Despite growing recognition of the Sears example, a number of historians evince strong hostility to the economic logic behind it and particularly the works of Becker and Friedman. They dismiss the notion that market competition could provide a more effective tool at combatting discrimination than state coercion.

A recent collection of essays on the history of capitalism, co-edited by Hyman no less, contains several arguments to this effect, including entire chapters decrying the “neoliberal” ideology of market competition and the supposed “depoliticization of consumption” implicit in the anti-discriminatory analyses of Becker and Friedman. In the eyes of these historians, the economists fail to capture the “collective identities” of racial politics. This leads economic critiques of discrimination to overemphasize individual consumer choice and markets in place of favored “progressive” approaches to political action.

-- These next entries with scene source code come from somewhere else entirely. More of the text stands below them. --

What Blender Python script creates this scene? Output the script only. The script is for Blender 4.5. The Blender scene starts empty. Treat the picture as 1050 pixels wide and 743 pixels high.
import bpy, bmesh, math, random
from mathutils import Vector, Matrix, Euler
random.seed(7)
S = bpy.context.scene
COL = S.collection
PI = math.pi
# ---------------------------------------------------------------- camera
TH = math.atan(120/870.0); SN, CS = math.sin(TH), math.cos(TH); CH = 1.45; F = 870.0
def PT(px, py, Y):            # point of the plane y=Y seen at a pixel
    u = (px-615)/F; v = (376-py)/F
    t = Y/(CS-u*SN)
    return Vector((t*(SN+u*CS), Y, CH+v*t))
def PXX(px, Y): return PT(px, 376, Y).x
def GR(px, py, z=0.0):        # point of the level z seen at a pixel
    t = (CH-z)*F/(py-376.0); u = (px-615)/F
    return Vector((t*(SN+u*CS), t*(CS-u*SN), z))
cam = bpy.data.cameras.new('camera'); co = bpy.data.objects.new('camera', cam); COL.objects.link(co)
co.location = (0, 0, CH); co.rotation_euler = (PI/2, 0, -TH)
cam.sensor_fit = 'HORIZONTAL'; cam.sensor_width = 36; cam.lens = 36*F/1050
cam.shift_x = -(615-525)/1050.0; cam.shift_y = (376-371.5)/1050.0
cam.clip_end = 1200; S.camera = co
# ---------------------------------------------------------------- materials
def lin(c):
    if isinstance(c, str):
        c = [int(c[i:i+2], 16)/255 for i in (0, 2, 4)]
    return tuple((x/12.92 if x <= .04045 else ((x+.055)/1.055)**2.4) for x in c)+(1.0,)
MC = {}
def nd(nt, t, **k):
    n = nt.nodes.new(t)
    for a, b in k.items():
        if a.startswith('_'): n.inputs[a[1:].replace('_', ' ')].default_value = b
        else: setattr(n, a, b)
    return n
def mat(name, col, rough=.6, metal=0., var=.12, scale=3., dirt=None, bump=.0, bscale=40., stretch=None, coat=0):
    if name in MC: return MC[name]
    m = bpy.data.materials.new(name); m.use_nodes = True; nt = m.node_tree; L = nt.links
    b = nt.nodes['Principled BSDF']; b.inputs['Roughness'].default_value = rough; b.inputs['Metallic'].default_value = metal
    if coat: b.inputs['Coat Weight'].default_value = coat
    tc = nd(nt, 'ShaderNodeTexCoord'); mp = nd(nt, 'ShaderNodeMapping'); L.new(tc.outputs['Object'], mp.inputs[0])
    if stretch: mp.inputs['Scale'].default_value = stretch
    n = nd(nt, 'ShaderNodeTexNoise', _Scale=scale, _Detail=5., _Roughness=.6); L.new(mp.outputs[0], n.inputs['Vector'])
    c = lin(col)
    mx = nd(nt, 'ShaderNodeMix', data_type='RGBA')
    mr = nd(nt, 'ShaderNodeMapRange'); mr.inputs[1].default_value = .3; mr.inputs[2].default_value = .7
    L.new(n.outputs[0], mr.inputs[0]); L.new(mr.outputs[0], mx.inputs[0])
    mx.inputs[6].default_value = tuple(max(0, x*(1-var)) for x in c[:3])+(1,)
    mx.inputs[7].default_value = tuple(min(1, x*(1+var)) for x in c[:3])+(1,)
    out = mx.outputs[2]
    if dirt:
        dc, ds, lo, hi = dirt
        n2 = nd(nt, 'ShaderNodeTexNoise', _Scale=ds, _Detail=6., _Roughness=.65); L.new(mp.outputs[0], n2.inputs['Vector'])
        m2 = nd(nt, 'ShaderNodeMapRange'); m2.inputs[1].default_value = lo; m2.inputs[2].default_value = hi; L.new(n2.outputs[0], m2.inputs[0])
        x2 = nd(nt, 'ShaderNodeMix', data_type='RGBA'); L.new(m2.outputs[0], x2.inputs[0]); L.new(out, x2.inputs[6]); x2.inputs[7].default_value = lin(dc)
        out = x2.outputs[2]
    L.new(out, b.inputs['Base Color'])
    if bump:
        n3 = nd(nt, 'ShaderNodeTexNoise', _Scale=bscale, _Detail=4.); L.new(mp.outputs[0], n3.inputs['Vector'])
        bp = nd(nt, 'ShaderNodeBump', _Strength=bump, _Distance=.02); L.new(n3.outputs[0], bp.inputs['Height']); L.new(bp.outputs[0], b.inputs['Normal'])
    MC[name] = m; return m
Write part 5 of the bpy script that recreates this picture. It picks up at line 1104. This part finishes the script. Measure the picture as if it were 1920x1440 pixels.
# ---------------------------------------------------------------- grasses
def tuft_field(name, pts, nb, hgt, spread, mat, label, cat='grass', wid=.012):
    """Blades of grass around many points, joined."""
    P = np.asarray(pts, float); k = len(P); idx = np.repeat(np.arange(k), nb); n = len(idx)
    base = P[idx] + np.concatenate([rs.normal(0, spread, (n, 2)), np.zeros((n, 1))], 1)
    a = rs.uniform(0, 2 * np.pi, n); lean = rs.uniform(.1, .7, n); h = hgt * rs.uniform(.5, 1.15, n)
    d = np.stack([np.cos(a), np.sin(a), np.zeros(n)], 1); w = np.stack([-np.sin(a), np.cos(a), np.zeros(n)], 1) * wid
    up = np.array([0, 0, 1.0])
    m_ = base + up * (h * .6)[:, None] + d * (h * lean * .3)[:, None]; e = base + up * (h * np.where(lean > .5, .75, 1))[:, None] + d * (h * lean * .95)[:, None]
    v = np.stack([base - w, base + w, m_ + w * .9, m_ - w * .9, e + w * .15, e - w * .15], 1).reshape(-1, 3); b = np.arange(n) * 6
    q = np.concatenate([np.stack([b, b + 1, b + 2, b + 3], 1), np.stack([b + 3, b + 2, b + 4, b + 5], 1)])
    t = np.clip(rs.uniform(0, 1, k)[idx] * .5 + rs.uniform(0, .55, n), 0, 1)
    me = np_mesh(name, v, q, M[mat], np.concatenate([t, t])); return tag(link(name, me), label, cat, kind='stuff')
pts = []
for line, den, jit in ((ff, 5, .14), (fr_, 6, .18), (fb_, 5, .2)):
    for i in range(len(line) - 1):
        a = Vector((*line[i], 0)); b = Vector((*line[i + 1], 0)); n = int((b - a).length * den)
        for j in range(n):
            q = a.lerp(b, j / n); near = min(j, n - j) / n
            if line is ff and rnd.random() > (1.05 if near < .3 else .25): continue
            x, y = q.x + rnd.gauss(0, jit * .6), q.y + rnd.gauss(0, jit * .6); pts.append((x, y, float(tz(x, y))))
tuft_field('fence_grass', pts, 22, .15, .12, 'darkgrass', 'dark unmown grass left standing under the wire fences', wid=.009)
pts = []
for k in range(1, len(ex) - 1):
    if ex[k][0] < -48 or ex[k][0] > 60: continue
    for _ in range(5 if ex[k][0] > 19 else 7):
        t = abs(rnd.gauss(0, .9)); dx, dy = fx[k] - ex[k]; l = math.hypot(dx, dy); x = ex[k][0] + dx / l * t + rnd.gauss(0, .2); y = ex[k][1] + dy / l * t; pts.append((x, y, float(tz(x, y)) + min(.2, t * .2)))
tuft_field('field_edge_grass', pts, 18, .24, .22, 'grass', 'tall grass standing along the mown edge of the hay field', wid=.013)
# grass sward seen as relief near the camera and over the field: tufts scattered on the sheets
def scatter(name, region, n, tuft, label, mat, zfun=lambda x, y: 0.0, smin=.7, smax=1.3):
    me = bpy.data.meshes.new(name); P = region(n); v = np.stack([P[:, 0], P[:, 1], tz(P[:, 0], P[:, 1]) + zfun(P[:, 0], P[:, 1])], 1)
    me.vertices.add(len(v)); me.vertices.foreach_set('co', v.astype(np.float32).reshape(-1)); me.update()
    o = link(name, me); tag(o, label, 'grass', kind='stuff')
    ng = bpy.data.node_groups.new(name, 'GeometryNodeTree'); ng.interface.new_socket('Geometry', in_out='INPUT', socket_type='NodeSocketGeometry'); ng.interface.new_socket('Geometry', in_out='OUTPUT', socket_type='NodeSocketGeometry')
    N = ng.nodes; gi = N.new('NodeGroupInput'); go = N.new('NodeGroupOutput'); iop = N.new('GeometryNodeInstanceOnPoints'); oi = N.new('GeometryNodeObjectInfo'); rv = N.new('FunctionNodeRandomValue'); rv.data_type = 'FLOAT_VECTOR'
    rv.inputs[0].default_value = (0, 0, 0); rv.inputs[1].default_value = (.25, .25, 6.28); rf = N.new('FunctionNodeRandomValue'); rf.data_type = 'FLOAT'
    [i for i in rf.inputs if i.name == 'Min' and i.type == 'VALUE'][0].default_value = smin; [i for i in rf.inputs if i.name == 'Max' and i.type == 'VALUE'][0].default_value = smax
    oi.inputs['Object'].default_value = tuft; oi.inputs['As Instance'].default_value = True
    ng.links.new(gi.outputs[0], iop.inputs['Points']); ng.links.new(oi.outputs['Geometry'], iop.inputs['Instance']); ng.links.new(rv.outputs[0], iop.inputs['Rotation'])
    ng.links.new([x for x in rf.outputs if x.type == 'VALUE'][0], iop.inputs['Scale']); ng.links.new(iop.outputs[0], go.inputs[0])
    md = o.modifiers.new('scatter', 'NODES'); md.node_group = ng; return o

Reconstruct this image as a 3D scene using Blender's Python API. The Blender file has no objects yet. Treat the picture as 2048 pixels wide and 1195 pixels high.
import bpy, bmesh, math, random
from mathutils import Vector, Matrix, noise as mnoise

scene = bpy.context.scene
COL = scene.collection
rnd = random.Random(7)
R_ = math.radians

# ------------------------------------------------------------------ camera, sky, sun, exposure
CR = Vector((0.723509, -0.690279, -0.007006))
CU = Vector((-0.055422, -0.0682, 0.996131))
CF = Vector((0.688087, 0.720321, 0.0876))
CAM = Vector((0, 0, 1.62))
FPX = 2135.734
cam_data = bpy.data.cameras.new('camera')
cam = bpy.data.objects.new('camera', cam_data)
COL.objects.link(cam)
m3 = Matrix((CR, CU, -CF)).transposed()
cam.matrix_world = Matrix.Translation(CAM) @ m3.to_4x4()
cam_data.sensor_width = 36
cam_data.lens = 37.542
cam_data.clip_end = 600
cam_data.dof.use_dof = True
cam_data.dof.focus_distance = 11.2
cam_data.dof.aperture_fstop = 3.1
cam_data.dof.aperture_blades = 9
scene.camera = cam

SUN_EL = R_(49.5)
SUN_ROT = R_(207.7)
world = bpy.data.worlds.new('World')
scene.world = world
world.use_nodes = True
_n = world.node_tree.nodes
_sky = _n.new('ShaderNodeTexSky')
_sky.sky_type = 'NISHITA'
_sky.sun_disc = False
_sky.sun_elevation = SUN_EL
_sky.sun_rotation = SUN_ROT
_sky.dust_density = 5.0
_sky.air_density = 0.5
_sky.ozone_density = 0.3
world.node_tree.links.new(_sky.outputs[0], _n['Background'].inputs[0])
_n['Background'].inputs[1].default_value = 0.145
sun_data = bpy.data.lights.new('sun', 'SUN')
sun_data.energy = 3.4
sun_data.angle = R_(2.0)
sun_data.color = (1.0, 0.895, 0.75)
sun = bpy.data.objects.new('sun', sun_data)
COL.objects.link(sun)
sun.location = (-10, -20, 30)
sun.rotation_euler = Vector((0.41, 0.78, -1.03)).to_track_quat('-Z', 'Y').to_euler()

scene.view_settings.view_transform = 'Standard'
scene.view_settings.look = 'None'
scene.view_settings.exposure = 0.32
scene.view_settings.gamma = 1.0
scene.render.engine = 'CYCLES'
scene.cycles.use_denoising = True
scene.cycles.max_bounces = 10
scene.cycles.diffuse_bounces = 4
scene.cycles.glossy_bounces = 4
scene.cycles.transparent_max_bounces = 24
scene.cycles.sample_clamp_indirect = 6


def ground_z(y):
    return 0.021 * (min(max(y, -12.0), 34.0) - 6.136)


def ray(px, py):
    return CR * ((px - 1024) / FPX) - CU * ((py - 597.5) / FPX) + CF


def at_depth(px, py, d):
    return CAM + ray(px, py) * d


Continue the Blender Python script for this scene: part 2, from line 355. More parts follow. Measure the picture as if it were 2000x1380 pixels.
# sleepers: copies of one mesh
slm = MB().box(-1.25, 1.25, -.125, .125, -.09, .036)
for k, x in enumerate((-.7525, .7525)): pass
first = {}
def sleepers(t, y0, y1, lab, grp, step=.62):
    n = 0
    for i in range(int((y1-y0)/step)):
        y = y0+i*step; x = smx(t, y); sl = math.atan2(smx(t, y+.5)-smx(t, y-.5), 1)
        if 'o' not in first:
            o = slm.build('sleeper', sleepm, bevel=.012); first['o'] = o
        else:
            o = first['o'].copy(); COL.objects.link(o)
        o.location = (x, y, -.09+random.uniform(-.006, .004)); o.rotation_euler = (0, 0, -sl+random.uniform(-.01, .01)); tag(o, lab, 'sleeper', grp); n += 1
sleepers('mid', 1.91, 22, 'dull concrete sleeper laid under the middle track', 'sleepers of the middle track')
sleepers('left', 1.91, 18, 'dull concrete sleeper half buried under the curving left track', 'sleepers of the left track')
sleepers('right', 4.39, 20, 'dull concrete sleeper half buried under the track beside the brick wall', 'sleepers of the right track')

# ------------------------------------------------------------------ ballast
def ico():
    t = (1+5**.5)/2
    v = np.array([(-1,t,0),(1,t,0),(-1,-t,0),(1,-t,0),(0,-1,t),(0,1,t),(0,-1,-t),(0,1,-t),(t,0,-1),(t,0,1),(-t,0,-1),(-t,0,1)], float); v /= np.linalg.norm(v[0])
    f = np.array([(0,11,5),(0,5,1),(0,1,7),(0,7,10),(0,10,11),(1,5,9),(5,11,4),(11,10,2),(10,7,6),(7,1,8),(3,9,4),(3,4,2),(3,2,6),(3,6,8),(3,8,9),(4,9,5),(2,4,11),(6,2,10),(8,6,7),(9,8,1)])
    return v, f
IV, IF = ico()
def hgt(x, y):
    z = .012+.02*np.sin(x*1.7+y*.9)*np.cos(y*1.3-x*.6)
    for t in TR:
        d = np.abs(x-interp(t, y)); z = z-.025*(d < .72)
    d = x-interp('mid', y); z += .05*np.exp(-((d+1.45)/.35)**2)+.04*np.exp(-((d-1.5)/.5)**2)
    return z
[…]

Note that this critique largely ignores whether markets yield a better and less discriminatory outcome than politics; it simply assumes an inherent virtue in progressive political action through state rather than market channels. One of the more extreme examples of this type of argument even accuses Friedman of being disingenuous in his stated concern for the victims of discrimination.

Curiously, this instinctive dismissal of economic thinking is likely to persist even after noticing tangible examples of economic anti-discriminatory pressures in action, such as the Sears catalog.

That Sears is recognized at all though is its own testament to the economists’ prescience. As we see in its example, the pressures of market consumption did indeed trump local politics and prejudices, and that is a worthy object of commendation. In applying economic analysis to the extreme example of South African Apartheid, economist W.H. Hutt observed that while political tools are often captured for discriminatory ends, including at the expense of market choices, the market itself is color blind. It’s an important lesson that more historians should heed.